Antwoord ontvangen op 14 maart 2012 :

Zoals u zegt, valt de controle op de toepassing van het Convenant inzake gedrag en reclame met betrekking tot alcoholhoudende dranken onder de bevoegdheid van de Jury voor Ethische Praktijken inzake reclame (JEP).

In die zin hebben mijn diensten formeel geen bevoegdheid om op de JEP toe te zien. Maar het spreekt vanzelf dat ze kijken hoe men het convenant toepast, welke controles met uitvoert, en welke gevolgen dit autoregulerend systeem op het terrein heeft.

Het huidige systeem vertoont duidelijk enkele tekortkomingen, zoals:

- de meeste adviezen van de JEP verwijzen enkel naar het al of niet naleven van de regels inzake de "eductieve slagzin";

- er werden weinig klachten en weinig voorafgaande adviesaanvragen ingediend;

- bepaalde begrippen in het convenant zijn te vaag;

- een campagne intrekken is de enige mogelijke sanctie.

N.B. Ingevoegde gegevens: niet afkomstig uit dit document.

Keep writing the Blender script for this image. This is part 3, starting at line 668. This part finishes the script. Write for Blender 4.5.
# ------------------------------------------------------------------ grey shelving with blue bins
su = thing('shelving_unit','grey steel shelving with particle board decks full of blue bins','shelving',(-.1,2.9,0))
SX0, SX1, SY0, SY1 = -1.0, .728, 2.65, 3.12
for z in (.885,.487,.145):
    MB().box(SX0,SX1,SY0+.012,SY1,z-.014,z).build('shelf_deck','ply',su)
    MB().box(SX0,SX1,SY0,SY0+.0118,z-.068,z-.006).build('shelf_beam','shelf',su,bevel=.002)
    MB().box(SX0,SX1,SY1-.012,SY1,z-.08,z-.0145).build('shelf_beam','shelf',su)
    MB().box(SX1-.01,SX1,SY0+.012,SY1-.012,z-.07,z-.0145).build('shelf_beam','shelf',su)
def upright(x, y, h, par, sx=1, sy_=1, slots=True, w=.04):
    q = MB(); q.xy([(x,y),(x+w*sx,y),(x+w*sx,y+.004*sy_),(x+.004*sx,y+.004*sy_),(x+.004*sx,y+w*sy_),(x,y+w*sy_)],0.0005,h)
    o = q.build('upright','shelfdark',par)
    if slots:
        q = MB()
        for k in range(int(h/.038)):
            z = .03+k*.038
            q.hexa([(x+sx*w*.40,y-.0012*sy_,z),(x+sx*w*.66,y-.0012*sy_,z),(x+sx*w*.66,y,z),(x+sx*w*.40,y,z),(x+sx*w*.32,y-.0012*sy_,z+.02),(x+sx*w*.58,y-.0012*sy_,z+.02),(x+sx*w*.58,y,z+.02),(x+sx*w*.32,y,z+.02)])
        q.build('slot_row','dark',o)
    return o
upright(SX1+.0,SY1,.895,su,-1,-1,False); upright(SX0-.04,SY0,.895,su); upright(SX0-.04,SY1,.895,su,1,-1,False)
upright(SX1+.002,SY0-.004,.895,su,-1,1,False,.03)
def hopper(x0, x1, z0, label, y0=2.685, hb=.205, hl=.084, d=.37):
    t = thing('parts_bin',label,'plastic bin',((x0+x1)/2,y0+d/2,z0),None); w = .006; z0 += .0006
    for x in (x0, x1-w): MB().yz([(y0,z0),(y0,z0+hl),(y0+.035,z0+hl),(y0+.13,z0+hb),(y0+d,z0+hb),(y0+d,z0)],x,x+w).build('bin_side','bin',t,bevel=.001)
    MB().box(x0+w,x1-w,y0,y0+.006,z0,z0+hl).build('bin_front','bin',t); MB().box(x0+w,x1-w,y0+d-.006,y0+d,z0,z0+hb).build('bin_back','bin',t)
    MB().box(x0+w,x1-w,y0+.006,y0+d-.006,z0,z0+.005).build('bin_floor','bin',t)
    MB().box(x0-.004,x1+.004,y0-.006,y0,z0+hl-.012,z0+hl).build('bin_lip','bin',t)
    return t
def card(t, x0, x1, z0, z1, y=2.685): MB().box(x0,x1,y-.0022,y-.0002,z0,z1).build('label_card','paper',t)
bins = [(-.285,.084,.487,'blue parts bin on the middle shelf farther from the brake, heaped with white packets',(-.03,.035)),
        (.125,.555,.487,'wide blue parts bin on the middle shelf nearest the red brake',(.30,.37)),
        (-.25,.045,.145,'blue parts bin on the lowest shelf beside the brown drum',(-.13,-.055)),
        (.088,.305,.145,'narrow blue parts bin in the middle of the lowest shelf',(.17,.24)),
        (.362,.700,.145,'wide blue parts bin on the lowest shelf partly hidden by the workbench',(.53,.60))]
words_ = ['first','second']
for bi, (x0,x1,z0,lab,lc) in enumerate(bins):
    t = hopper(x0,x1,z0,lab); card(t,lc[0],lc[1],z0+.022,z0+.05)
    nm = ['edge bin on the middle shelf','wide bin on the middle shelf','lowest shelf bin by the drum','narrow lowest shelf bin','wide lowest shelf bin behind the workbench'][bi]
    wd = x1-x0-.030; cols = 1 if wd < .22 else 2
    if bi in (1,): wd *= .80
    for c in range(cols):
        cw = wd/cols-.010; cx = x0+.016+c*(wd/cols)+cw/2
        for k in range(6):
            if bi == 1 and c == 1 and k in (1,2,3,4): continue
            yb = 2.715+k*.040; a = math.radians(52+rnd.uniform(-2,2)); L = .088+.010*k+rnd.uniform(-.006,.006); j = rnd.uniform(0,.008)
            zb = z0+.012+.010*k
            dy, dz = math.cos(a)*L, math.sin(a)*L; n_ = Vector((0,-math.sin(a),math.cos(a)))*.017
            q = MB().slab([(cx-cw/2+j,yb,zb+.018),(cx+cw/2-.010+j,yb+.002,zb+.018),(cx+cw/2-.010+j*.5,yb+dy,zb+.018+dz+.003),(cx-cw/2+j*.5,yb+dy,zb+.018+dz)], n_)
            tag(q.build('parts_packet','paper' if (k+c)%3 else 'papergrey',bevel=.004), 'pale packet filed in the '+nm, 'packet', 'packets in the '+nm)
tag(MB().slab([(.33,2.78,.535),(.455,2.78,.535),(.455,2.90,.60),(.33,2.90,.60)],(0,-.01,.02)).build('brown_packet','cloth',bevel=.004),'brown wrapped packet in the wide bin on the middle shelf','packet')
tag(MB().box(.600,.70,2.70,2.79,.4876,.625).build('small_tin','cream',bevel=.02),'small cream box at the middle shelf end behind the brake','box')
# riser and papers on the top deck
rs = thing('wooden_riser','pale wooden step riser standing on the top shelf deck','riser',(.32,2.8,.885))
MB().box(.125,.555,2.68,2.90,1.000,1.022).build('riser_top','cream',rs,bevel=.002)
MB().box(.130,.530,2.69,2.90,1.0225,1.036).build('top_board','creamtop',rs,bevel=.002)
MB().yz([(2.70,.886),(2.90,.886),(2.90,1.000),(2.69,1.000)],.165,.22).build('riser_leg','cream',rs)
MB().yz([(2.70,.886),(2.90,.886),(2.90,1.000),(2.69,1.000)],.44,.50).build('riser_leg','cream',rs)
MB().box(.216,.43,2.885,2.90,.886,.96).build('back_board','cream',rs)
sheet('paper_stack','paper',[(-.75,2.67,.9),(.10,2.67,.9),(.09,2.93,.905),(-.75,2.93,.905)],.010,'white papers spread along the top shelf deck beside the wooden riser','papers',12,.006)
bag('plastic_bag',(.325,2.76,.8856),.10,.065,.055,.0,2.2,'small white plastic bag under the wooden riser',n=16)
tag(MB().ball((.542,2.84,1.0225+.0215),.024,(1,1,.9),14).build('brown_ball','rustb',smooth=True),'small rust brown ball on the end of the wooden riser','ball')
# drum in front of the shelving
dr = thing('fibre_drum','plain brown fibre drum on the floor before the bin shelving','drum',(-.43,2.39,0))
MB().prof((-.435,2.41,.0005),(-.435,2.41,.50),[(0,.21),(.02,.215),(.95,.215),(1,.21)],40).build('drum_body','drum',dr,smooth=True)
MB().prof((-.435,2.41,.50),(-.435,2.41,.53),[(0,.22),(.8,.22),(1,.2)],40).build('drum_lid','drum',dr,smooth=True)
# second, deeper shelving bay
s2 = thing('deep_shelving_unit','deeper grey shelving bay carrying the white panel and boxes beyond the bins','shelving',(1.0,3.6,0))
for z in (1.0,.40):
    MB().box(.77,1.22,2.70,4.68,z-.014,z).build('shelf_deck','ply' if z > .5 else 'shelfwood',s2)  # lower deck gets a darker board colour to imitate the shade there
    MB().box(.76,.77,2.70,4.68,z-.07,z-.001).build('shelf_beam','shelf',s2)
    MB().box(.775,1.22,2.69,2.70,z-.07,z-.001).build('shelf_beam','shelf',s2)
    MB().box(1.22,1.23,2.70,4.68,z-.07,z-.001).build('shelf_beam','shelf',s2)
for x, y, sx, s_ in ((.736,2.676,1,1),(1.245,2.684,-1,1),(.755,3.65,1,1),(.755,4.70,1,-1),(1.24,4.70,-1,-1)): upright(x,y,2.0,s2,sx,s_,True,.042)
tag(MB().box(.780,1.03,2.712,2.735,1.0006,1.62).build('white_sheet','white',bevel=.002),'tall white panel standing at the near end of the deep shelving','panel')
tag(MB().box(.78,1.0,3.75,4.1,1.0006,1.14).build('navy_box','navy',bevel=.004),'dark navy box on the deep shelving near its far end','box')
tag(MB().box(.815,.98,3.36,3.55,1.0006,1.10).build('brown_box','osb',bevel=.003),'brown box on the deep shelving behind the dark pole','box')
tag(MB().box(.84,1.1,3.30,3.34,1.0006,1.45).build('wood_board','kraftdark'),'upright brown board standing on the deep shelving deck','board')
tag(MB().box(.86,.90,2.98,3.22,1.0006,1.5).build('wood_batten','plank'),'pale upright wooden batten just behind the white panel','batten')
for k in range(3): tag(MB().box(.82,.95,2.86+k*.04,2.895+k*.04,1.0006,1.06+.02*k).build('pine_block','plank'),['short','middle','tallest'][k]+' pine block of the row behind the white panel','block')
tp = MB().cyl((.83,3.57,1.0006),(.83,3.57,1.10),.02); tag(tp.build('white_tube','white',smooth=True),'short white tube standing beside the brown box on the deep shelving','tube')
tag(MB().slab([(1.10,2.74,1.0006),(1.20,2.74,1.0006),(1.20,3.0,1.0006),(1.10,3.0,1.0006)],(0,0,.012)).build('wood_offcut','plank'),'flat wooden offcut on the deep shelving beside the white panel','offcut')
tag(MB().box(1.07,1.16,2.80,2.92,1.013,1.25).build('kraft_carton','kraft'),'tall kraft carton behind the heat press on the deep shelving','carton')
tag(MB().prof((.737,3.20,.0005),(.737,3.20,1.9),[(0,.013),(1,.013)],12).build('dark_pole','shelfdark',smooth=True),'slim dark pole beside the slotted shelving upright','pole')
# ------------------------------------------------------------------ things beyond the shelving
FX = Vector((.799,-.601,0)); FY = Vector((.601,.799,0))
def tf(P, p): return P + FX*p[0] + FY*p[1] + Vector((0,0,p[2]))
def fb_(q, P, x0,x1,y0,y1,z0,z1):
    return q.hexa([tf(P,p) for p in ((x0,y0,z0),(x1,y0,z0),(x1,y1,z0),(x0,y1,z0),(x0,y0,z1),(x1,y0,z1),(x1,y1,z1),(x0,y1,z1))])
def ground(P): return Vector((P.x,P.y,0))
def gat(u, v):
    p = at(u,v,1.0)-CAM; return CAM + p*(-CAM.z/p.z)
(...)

Er is geen enkele financiële sanctie;- …

Die lacunes hebben mij er dus tijdens de vorige legislatuur toe aangezet om mijn diensten te vragen dat convenant te hervormen, in overleg met de betrokken sectoren en in het bijzonder met het OIVO en de JEP.

In dat verband werkte men ook een gids voor goede praktijken uit, bedoeld om het convenant meer te doen toepassen.

Deze twee ontwerpteksten waren in 2010 klaar, maar de val van de regering en de lange periode van lopende zaken die er op volgde hebben verhinderd dat ik het convenant kon institutionaliseren door een koninklijk besluit te laten goedkeuren.

Ondertussen had het OIVO, zoals u opmerkt, zijn standpunt veranderd en besloten om het principe van het convenant niet langer te steunen.

Aangezien niet langer aan de voorwaarden uit de wet van 24 januari 1977 voldaan was, namelijk dat twee representatieve consumentenverenigingen moeten tekenen (alleen Test-Aankoop blijft over), was het dus niet meer mogelijk om dit convenant te institutionaliseren.

U weet dat ik altijd voorrang geef aan het overleg, en daarom heb ik mijn diensten gevraagd om het OIVO te ontmoeten om zijn voornemen rond dit dossier te kennen. Zijn afgevaardigde stond niet afkerig tegenover een nieuwe discussie. Ik heb mijn diensten dus gevraagd om alle betrokken partijen het geamendeerde convenantontwerp en de goedepraktijkengids voor verder onderzoek te bezorgen. Er is ondertussen een voltallige vergadering in april gepland. Ik hoop dat daaruit zal blijken dat alle betrokkenen de vaste wil hebben om de regelgeving over en het toezicht op alcoholreclame te verstrengen. Deze verstrenging zal zich moeten vertalen in het institutionaliseren van een hervormde, strengere convenant, en in het verspreiden van de goedepraktijkengids om zijn toepassing door de sector te bevorderen. Indien dit overleg met het oog op het uitvoeren van een efficiëntere en strengere autoregulering mislukt, zullen we uiteraard andere en meer dwingende maatregelen moeten overwegen.